A second practical improvement is automatic saving - at least if you're using Mac OS X 10.4 or 10.5. For users of these systems, Create saves a renamed backup copy of the current document at user-defined intervals (between one and 20 minutes).

We've been fans of the way Create deals with text for a long time. It supports powerful style sheets, which you can apply to a text selection by dragging the style over it. Adding text to a document is simple, too: you can add text files by dragging them into a document from the Finder. Version 14 now offers another handy feature: non-contiguous text selection, which you use by Command-clicking discrete parts of a text box. You can even apply styles to this text by dragging a style from the Styles palette.

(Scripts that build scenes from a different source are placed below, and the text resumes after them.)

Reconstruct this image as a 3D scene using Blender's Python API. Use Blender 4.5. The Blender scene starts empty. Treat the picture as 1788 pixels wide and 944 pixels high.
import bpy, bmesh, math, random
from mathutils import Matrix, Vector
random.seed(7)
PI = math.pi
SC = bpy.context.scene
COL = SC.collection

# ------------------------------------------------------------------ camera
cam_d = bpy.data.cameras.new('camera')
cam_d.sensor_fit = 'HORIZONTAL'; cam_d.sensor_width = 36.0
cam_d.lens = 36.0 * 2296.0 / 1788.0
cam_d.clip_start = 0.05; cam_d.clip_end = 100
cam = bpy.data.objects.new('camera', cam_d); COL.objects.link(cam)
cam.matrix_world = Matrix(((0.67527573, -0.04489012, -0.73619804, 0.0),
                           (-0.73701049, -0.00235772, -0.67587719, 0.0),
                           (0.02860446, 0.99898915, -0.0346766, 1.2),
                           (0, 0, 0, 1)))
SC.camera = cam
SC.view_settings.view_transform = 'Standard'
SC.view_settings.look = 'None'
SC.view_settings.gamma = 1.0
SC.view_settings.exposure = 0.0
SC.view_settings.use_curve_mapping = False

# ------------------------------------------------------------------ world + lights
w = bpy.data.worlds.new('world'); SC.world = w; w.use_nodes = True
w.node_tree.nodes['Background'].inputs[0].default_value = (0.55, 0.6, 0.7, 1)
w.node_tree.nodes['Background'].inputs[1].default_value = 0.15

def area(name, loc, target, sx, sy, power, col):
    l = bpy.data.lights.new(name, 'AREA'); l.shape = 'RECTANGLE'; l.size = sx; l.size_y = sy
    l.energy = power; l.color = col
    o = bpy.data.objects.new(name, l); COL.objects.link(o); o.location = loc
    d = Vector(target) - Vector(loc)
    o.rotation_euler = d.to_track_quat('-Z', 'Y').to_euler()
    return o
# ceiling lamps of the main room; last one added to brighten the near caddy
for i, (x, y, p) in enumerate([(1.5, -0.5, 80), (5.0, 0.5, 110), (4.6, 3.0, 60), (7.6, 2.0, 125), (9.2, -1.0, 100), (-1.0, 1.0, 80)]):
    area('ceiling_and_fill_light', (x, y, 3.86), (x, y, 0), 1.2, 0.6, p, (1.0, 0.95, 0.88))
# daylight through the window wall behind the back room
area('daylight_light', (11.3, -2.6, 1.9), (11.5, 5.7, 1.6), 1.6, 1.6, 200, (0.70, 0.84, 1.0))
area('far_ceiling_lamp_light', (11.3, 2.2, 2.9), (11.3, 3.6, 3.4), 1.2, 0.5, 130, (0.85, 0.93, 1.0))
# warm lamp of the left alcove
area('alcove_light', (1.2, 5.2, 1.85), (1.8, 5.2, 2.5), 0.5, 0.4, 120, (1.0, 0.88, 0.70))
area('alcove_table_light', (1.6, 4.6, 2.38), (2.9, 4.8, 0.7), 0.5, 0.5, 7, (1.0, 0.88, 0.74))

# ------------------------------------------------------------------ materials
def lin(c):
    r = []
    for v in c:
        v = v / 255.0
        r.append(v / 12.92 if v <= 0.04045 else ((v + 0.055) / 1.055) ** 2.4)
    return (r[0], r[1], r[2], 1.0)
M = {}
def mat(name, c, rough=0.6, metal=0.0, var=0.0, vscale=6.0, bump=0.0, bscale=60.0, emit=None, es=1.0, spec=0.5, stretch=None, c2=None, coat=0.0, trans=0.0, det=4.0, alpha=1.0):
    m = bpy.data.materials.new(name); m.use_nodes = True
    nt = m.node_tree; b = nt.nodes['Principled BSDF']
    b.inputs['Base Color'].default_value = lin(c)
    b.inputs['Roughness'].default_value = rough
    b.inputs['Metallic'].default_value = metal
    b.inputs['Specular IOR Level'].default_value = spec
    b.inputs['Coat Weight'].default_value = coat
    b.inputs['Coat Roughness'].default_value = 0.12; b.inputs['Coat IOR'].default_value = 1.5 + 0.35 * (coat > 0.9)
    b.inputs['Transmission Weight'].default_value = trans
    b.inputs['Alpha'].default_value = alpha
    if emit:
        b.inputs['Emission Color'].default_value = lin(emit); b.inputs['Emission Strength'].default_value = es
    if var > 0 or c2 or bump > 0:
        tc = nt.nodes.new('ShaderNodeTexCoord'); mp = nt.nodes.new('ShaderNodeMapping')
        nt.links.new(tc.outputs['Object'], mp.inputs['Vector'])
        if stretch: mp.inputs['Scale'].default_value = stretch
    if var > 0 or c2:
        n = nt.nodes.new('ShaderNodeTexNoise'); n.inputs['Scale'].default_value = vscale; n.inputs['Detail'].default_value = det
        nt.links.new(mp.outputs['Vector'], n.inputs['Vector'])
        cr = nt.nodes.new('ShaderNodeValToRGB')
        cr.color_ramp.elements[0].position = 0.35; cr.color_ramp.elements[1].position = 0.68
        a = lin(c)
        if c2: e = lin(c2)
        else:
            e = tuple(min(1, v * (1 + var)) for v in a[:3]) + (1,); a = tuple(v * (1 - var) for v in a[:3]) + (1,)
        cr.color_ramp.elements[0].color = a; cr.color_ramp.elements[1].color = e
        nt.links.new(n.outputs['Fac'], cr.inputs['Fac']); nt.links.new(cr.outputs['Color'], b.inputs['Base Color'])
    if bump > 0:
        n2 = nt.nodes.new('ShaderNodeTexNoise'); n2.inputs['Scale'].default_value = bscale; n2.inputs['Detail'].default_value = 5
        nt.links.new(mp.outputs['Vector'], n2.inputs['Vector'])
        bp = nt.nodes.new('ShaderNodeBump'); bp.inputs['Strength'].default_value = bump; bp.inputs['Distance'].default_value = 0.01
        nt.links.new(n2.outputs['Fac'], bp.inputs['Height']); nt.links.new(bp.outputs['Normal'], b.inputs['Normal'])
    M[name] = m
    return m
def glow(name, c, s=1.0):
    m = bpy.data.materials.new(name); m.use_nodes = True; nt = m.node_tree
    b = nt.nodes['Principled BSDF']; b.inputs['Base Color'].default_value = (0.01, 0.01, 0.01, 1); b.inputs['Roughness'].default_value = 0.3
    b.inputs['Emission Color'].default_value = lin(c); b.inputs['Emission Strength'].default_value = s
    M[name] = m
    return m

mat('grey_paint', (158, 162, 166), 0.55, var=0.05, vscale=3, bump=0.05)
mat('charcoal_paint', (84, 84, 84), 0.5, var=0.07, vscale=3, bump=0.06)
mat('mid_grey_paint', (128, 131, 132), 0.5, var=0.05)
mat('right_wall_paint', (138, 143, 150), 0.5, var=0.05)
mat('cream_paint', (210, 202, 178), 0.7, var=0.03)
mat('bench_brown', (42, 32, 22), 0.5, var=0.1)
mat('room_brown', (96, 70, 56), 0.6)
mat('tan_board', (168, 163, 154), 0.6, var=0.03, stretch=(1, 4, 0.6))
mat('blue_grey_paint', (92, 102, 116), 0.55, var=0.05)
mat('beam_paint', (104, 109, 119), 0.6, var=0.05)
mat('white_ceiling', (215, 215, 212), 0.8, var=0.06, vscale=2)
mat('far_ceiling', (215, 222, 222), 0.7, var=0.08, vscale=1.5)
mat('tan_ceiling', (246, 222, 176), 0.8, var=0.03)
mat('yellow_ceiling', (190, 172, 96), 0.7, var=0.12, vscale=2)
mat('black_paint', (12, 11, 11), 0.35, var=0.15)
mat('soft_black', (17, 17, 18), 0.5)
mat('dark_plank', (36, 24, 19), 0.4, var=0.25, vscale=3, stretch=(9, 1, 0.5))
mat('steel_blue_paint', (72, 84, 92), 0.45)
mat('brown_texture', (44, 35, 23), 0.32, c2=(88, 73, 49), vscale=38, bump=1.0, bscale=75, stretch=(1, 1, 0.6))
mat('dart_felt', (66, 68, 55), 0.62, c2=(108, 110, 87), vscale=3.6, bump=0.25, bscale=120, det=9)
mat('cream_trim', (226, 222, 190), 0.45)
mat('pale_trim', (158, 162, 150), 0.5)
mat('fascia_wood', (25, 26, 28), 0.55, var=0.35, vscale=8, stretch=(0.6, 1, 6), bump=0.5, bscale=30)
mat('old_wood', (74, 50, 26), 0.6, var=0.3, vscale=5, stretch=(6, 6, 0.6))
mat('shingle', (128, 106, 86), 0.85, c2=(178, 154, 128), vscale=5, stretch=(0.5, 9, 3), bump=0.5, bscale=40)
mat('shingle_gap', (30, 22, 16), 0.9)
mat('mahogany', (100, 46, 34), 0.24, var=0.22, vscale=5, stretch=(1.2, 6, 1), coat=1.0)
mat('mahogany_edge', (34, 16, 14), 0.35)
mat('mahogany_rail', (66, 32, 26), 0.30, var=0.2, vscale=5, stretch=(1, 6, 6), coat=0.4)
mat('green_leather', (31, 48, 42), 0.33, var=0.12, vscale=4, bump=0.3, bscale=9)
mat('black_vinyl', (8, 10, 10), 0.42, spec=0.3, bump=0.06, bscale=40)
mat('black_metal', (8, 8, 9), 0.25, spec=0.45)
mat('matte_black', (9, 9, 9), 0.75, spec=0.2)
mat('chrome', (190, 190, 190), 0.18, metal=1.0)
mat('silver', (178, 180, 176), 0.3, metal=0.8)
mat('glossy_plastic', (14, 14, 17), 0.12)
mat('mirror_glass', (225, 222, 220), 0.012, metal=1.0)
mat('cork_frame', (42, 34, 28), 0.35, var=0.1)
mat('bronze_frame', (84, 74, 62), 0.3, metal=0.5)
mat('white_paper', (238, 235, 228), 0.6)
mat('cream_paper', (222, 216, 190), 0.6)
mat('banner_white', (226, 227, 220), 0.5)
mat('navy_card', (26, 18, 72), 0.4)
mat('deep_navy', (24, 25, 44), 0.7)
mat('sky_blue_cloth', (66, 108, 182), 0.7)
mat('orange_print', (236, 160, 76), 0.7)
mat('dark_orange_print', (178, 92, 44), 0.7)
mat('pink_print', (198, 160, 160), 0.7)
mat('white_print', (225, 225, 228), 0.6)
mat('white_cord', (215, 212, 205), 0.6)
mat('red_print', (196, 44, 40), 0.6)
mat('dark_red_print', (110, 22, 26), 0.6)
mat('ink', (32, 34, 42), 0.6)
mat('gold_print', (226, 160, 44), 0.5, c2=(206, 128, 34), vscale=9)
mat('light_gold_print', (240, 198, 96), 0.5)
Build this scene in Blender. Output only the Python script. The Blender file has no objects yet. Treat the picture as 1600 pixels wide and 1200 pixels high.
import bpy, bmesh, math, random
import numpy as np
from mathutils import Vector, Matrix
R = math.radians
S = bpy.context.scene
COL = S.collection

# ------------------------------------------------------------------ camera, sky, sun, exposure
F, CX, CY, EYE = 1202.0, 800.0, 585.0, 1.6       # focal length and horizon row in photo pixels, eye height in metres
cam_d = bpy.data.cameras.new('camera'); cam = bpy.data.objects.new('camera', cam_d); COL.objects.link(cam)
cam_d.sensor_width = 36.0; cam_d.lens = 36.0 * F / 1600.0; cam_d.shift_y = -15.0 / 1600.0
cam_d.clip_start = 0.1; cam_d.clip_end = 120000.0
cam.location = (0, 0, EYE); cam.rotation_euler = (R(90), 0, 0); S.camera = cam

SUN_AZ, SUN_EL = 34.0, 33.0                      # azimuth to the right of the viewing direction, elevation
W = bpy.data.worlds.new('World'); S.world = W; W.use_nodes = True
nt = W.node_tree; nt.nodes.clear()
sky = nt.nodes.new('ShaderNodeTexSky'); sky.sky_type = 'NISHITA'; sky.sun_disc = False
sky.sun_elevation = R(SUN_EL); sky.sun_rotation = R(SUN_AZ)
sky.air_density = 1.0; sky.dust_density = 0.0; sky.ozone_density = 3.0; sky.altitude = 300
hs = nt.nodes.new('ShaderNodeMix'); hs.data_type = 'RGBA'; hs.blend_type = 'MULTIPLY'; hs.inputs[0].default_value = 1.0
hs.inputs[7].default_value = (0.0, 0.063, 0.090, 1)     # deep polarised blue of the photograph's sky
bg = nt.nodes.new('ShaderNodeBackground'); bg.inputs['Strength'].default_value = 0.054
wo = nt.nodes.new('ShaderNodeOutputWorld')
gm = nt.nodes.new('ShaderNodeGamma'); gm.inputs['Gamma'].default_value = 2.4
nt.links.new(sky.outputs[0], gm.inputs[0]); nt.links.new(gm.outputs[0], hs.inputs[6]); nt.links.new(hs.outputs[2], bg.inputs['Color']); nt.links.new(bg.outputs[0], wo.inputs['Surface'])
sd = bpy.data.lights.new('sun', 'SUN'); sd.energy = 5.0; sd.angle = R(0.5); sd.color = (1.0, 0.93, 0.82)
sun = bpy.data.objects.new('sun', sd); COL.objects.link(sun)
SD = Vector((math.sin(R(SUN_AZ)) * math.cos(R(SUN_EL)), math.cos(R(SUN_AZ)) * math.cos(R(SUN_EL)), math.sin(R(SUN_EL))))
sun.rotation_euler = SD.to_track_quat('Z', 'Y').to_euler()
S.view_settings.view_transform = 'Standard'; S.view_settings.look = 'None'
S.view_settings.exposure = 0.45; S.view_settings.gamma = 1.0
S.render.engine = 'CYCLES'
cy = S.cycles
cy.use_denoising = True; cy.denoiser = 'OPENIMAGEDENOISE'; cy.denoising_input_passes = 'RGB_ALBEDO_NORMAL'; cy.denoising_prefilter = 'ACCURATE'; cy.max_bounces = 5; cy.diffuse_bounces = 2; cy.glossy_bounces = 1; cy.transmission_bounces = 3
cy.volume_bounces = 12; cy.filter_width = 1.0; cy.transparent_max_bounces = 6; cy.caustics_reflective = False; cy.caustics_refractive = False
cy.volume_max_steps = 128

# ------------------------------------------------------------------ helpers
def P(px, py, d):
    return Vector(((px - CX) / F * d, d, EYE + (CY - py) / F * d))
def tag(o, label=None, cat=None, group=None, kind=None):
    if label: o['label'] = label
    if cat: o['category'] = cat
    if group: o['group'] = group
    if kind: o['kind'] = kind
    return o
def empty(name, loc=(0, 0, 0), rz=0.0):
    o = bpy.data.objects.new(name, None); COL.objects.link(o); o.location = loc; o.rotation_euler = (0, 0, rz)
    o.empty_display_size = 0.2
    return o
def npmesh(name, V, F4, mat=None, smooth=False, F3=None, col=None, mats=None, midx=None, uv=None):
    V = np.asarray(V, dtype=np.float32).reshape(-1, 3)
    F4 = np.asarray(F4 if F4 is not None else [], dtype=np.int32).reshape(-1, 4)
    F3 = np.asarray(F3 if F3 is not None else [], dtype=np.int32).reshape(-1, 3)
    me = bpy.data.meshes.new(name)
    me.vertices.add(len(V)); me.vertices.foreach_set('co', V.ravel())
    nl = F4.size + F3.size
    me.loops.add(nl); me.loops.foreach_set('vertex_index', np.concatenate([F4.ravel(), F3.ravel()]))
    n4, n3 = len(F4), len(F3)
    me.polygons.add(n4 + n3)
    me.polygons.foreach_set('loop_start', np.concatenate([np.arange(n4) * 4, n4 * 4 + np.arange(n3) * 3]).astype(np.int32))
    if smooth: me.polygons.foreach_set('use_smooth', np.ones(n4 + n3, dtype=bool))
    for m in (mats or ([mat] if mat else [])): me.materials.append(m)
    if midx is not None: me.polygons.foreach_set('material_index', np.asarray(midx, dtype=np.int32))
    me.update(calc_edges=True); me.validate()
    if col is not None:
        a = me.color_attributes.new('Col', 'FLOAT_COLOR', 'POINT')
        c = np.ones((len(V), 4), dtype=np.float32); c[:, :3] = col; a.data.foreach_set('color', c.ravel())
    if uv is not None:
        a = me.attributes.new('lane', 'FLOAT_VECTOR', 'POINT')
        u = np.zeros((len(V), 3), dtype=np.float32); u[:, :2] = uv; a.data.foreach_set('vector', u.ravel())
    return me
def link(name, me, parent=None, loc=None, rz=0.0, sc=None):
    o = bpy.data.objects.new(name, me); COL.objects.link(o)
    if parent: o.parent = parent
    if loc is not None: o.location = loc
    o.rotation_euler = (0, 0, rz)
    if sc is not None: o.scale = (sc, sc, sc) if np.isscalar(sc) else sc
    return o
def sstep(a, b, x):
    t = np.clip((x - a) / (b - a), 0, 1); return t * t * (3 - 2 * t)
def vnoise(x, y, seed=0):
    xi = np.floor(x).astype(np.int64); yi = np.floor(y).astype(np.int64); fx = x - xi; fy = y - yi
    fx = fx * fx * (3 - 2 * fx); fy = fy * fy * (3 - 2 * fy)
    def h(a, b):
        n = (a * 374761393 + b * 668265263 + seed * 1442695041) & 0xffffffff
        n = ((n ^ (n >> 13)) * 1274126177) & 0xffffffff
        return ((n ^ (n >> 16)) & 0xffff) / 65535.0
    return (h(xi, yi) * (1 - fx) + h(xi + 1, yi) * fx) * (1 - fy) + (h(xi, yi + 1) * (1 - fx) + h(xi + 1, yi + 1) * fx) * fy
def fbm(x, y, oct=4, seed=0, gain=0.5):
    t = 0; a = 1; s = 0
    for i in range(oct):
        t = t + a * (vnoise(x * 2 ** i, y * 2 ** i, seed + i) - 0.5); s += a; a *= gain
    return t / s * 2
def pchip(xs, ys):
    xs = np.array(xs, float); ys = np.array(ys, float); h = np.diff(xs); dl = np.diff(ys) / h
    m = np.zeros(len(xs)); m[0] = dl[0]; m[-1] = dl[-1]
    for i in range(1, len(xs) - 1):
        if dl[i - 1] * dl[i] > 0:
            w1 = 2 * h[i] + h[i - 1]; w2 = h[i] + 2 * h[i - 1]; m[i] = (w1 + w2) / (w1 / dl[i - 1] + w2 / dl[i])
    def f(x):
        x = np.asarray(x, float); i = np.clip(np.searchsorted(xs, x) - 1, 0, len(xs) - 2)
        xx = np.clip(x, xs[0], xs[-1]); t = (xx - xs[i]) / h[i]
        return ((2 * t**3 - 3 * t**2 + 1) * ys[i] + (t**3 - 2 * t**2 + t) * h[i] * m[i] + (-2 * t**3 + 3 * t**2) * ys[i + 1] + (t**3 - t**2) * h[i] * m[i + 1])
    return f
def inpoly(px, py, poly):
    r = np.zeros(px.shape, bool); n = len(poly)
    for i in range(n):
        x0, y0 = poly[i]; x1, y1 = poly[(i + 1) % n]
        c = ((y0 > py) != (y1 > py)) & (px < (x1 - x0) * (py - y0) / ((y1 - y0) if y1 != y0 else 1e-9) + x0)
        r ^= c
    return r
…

Improvements have also been made to the layout tools, including the introduction of alignment guides that appear when you drag one object near another. Their appearance is only fleeting - it can take a bit of fiddling to place an object accurately, but it's nonetheless a welcome addition. It's also much easier to resize multiple objects simultaneously: adjusting the dimension of one object in a group adjusts them all, while new alignment options let you space objects more accurately.

Although it is primarily a print design tool, Create can also generate web pages from a layout. Hybrid tools such as this can often produce impenetrable HTML, while the accuracy of reproduction can vary, particularly where page elements overlap. Create 14 goes some way towards solving both problems. You can create layouts governed entirely by cascading style sheets (CSS), rather than tables. This brings two practical benefits: page elements overlap happily, and with positioning information delegated to a single CSS file, the code underlying the main page is much easier to read.

Create doesn't pretend to be a direct alternative to XPress or InDesign, so feature comparisons are perhaps unfair. But while the chunky Info inspector provides a consistent way to adjust objects, it isn't quite a replacement for a Control or Measurements palette when it comes to modifying text and objects quickly. There is also limited scope for configuring PDF export, although a new menu option enables you to export to high-quality PDF.

We'd like to see further polish added to the interface. In particular, layers still don't float properly, so it's easy to lose them behind document windows. The documentation is also disappointing as it hasn't kept up with the new features.

But these are minor gripes against what is in all other respects a huge improvement to an underrated product, particularly for Leopard users. As Stone Design has also stuck to its 'free upgrades for life' policy, even if you're not using Mac OS X 10.5, this upgrade is a no-brainer.